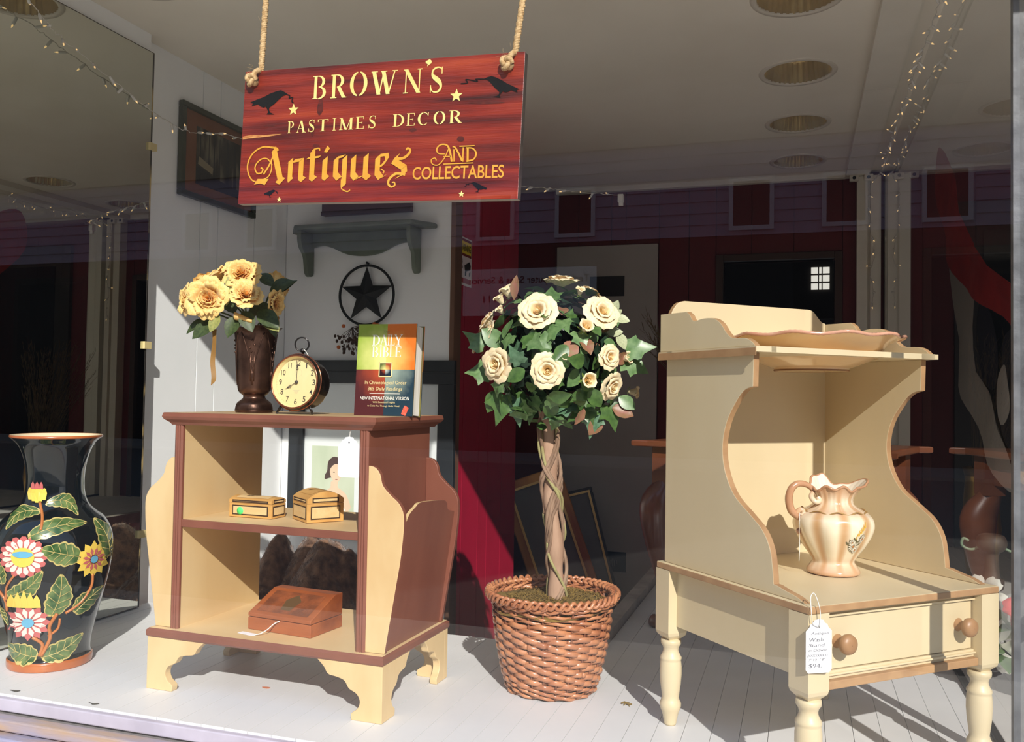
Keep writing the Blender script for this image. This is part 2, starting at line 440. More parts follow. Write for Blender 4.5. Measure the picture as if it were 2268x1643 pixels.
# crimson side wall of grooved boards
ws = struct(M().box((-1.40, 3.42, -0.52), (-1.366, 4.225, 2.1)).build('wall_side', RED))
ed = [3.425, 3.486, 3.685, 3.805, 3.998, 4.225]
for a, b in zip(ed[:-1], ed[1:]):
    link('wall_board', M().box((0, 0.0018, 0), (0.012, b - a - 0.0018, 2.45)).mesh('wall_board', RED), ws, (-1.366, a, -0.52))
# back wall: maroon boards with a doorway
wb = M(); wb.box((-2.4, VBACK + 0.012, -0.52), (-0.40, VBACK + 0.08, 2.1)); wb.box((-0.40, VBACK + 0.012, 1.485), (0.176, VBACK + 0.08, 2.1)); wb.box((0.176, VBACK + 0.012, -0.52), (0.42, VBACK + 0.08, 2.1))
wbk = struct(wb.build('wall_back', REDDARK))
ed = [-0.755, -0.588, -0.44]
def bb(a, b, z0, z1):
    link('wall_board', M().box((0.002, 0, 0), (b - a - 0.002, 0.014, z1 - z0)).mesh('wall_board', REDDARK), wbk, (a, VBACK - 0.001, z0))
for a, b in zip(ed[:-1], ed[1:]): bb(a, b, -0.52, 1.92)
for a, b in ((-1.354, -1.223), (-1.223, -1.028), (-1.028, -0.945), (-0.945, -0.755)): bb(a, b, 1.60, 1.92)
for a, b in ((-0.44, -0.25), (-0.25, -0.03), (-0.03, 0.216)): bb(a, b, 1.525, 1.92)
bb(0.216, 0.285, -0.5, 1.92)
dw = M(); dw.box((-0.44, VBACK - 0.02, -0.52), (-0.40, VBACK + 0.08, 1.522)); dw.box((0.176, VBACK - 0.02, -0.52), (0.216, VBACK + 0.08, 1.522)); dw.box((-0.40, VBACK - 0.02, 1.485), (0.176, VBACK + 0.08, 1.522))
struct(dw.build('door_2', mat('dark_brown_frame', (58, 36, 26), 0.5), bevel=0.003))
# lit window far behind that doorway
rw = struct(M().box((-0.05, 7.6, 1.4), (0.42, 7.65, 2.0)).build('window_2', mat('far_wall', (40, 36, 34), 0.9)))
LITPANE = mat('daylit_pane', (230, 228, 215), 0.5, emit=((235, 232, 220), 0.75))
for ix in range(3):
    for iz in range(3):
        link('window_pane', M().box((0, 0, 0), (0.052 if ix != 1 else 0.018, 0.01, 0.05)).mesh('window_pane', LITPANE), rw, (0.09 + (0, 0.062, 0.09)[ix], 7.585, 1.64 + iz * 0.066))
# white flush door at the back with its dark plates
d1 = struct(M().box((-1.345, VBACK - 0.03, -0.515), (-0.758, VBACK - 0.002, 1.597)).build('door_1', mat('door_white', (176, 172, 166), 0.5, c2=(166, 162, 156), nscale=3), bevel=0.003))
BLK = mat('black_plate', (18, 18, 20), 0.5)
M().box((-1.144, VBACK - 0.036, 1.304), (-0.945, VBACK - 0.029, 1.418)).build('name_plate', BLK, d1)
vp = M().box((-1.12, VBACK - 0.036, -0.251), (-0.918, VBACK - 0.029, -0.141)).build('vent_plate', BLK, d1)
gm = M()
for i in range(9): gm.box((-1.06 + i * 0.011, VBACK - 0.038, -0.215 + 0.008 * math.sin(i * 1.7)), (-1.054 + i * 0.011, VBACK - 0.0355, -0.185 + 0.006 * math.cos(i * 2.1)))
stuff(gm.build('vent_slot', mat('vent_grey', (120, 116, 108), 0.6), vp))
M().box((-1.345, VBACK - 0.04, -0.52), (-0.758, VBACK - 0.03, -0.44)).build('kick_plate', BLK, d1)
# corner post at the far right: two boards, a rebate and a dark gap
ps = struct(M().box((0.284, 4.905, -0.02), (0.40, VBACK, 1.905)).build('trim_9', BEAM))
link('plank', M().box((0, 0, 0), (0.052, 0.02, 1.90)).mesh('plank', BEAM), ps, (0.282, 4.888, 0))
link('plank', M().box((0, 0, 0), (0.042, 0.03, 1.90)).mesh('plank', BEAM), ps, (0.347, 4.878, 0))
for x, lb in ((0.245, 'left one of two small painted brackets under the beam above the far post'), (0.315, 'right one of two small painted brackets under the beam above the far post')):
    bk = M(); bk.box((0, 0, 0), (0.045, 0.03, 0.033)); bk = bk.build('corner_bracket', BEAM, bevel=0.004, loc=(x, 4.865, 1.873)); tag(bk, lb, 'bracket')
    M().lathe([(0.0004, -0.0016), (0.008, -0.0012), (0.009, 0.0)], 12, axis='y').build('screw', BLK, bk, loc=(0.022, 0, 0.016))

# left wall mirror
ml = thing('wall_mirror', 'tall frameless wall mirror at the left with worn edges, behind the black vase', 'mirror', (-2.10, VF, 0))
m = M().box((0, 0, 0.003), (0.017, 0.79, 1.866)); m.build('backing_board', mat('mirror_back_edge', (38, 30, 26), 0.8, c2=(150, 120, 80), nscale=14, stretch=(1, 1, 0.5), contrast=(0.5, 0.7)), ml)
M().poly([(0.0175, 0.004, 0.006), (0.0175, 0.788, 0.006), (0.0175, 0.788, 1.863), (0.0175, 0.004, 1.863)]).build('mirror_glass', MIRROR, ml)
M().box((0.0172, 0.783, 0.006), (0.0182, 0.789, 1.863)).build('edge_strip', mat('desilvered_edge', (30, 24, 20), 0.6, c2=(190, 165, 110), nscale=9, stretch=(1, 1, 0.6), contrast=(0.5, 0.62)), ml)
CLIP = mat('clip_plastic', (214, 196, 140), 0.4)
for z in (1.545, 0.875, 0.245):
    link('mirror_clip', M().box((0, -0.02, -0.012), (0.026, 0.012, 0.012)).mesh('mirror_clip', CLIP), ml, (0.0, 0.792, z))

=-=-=

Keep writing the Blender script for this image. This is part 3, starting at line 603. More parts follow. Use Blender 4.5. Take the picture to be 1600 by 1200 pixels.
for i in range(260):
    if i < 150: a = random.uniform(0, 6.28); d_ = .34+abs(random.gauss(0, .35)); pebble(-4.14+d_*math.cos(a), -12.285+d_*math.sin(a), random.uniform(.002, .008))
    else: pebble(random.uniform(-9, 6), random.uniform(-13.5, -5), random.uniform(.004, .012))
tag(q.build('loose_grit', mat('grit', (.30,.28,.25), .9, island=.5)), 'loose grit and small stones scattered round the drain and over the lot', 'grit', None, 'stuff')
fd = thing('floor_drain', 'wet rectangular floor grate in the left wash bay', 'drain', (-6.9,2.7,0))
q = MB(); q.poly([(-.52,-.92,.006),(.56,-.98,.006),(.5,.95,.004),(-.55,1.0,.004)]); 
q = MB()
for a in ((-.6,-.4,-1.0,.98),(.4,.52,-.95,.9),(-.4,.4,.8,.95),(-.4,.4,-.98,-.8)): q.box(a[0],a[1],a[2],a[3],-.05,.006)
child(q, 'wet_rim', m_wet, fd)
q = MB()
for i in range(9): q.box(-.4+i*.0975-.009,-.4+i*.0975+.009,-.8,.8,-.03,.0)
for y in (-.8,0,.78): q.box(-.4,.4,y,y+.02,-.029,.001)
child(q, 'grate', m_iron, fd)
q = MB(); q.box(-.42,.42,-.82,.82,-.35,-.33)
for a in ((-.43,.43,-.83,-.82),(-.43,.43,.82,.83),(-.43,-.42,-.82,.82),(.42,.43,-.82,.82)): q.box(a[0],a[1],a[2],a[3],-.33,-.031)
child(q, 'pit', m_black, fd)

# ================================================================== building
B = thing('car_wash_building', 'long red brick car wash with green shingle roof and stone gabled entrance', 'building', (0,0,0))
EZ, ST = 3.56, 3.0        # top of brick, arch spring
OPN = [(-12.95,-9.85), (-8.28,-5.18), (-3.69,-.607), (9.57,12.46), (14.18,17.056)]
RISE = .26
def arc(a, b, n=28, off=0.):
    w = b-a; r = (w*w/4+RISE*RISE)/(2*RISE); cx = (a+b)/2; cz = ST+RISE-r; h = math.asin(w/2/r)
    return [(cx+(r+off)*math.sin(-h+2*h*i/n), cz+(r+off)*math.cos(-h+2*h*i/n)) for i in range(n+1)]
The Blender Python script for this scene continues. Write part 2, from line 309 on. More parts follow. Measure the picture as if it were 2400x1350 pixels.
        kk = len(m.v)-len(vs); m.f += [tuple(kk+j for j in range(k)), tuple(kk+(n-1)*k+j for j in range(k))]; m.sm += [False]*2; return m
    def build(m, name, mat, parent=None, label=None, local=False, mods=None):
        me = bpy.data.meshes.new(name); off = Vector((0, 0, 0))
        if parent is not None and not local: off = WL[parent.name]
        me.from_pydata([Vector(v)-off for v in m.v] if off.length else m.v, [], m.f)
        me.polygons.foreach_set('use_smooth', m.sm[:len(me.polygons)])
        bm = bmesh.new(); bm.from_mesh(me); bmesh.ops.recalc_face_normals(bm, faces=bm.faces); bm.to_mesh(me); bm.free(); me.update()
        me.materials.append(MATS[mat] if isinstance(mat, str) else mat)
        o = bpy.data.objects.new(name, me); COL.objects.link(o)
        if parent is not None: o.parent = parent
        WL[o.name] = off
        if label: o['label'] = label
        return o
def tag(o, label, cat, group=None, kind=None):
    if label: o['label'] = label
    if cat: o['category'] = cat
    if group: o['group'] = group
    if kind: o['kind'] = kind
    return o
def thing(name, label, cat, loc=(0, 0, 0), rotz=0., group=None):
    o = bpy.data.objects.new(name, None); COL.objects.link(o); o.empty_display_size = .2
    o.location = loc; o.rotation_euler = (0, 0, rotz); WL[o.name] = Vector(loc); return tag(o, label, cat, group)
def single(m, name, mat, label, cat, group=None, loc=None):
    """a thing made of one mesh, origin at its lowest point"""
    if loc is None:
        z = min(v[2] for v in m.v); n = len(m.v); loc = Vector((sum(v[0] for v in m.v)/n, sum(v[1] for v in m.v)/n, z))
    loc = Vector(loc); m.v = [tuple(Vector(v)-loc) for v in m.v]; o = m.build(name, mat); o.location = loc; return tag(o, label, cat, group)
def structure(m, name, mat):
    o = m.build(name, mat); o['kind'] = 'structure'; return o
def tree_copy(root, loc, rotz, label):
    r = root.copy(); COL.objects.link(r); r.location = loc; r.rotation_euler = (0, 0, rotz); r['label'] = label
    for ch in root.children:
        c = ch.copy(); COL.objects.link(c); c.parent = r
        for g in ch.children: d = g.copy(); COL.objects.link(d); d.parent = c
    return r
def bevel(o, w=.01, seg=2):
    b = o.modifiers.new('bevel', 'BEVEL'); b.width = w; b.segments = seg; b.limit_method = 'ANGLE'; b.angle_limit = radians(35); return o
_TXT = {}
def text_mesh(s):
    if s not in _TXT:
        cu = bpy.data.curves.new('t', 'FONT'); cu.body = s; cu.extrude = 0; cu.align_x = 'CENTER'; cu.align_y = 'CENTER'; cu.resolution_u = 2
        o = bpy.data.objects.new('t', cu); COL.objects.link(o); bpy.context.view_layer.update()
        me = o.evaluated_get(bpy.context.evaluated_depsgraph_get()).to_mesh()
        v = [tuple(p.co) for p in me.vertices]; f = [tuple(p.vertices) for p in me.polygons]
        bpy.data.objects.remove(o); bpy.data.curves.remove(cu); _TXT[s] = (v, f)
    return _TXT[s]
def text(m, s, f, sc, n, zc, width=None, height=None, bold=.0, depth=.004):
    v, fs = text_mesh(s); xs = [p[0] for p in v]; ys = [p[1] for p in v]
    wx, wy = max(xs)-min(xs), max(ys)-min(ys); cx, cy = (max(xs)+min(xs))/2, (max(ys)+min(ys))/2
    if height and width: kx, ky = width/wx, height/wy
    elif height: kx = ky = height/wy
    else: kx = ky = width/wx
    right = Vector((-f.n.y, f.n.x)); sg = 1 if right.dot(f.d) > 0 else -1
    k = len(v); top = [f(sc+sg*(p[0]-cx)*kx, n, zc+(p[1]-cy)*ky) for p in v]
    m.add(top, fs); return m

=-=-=

INSTRUCTIONS TO FOLLOW:
Pick each line holding the word "script" out of the data and copy it.

ANSWER TO THE PROBLEM:
Keep writing the Blender script for this image. This is part 2, starting at line 440. More parts follow. Write for Blender 4.5. Measure the picture as if it were 2268x1643 pixels.
Keep writing the Blender script for this image. This is part 3, starting at line 603. More parts follow. Use Blender 4.5. Take the picture to be 1600 by 1200 pixels.
The Blender Python script for this scene continues. Write part 2, from line 309 on. More parts follow. Measure the picture as if it were 2400x1350 pixels.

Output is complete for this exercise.